One-time Lara Croft model Rhona Mitra spends the whole of Doomsday in her former Tomb Raider character as a smart-talking, gun-toting action heroine. She seems to have also drawn inspiration from Kurt Russell’s Snake Plissken as she struts around which is thankful as once Marshall moves the troop into a desolate Scotland he also takes his cue from John Carpenter’s famous futuristic outlaw. Rather than be faced with hordes of zombies, the special forces team are besieged by a rouge Scottish army and imprisoned in the remains of Glasgow where one is cooked to the delight of a crowd baying for the intruders’ blood. The dark, brooding introduction makes way for fast-paced fights and an outlandish performance from Craig Conway as a cartoon-like tribal leader who is at odds with his father Kane (the ever-authoritative Malcolm McDowell) over whether to try to cross the southern border. Sinclair leads an escape to Kane via an unlikely-placed steam train before it all goes Mad Max with high-speed off-road vehicles loaded with weapons chasing Sinclair back to England.

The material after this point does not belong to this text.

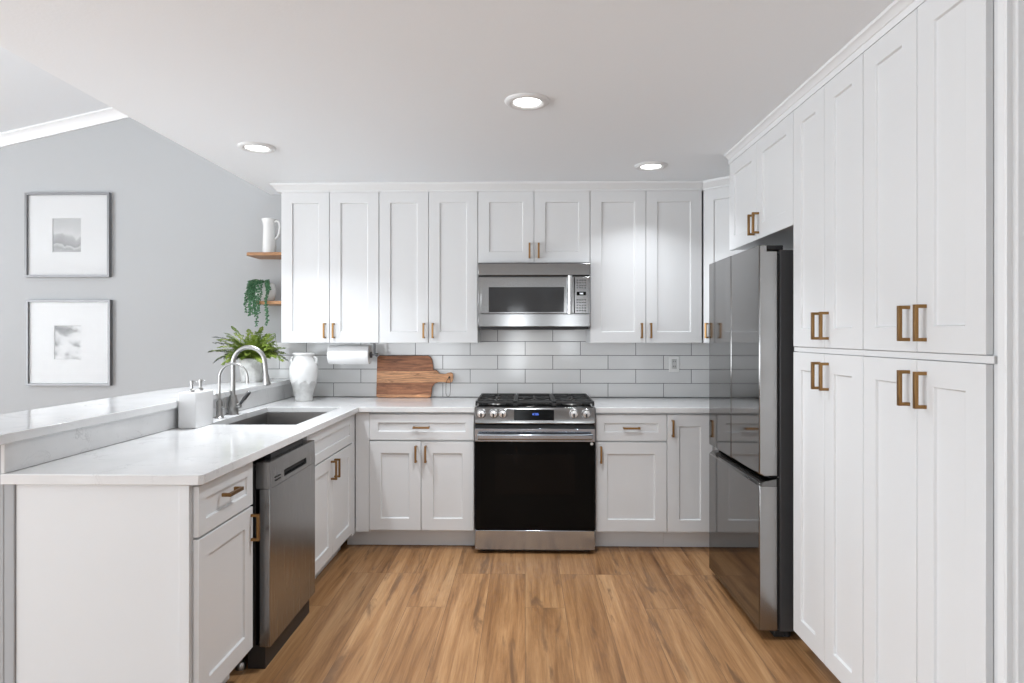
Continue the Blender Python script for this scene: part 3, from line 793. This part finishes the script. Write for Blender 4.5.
# ------------------------------------------------------------------ microwave
def microwave():
    t = thing('microwave', 'stainless steel over-the-range microwave oven under the short wall cabinet', 'microwave', (0.0585, 4.27, 0))
    w = 0.375; z0, z1 = 1.427, 1.8515
    MB().box(-w, w, 0.035, D-4.27-0.0095, z0+0.002, z1+0.008).build('case', 'fridge_body', t, bevel=0.002)
    MB().box(-w, w, 0.0, 0.034, 1.771, z1).build('top_grille_band', 'stainless', t, bevel=0.003)
    MB().box(-w+0.004, w-0.004, 0.008, 0.034, 1.7625, 1.7705).build('seam', 'dark_gap', t)
    MB().box(-w, w, 0.0, 0.034, z0, 1.5125).build('lower_band', 'stainless', t, bevel=0.003)
    MB().box(-w, w, 0.004, 0.034, 1.5128, 1.7622).build('front_frame', 'stainless', t, bevel=0.002)
    # door
    dr = MB().box(-w+0.018, 0.268, -0.006, 0.004, 1.5165, 1.758).build('door', 'stainless', t, bevel=0.003)
    MB().box(-0.303, 0.20, -0.0075, -0.005, 1.524, 1.692).build('window', 'dark_glass', dr, bevel=0.0006)
    hb = MB(); hx = 0.236
    hb.tube([(hx, -0.050, 1.512), (hx, -0.050, 1.764)], 0.0165, 24)
    for z in (1.545, 1.731): hb.tube([(hx, -0.048, z), (hx, -0.004, z)], 0.008, 14)
    hb.build('handle', 'chrome', dr, smooth=40)
    MB().box(0.268, 0.2725, -0.001, 0.0045, 1.5165, 1.758).build('seam', 'dark_gap', t)
    # control panel
    cp = MB().box(0.2725, w-0.012, -0.005, 0.004, 1.5165, 1.758).build('control_panel', 'stainless', t, bevel=0.002)
    MB().box(0.285, 0.347, -0.0062, -0.0045, 1.636, 1.660).build('display', 'black_gloss', cp)
    b = MB()
    for i in range(3): b.box(0.306+i*0.008, 0.3105+i*0.008, -0.0068, -0.006, 1.643, 1.653)
    b.build('display_digits', 'white_digits', cp)
    keys = MB()
    for r in range(4):
        for c in range(4): keys.box(0.284+c*0.0175, 0.294+c*0.0175, -0.0056, -0.0045, 1.682+r*0.017, 1.690+r*0.017)
    keys.build('keypad', 'fridge_body', cp)
    keys = MB()
    for r in range(5):
        for c in range(4): keys.box(0.284+c*0.0175, 0.294+c*0.0175, -0.0056, -0.0045, 1.530+r*0.018, 1.538+r*0.018)
    keys.build('keypad', 'fridge_body', cp)
    MB().box(-w+0.01, w-0.01, 0.02, 0.36, 1.410, 1.4265).build('underside', 'black_plastic', t, bevel=0.002)
    MB().box(-w+0.10, w-0.10, 0.03, 0.16, 1.4065, 1.4098).build('grease_filter', 'dark_steel_bracket', t, bevel=0.001)
microwave()
d = bpy.data.lights.new('cooktop_lamp', 'AREA'); d.size = 0.06; d.energy = 0.3; d.color = (1, 0.98, 0.95)
o = bpy.data.objects.new('cooktop_lamp', d); COL.objects.link(o); o.location = (0.03, 4.45, 1.404)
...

Marshall’s gore-laden effects make a welcome return in Doomsday as he stylises the violence as he did in Dog Soldiers to compliment his tongue-in-cheek storytelling as heads are sliced off and bodies burnt with glee. His brisk mixing up of genres ensures there is never a dull moment and he packs in enough explosions, gunfights and chases you might just forget to pay attention to the dubious logic behind Doomsday. How a steam train in a deserted land is a subtle mode of transport for a rescue mission and the usual trick of people turning up at the most opportune times are just two of the cliches resorted to in the hope we don’t notice a papering over of a few creaky plot points. But Doomsday is not the sort of film to be taken too seriously and captures the spirit of the films it borrows heavily from to best effect. It doesn’t stand up to much cross-examination, however Bob Hoskins is on hand to lend a few wise words as Sinclair’s government ally such as “You carry on the way you’re going, you’re going to wind up one seriously f**ked up individual”. It gives the impression Marshall wanted to have a play with his increased budget, and play he does — be ready for a frenetic ride through iconic apocalyptic settings.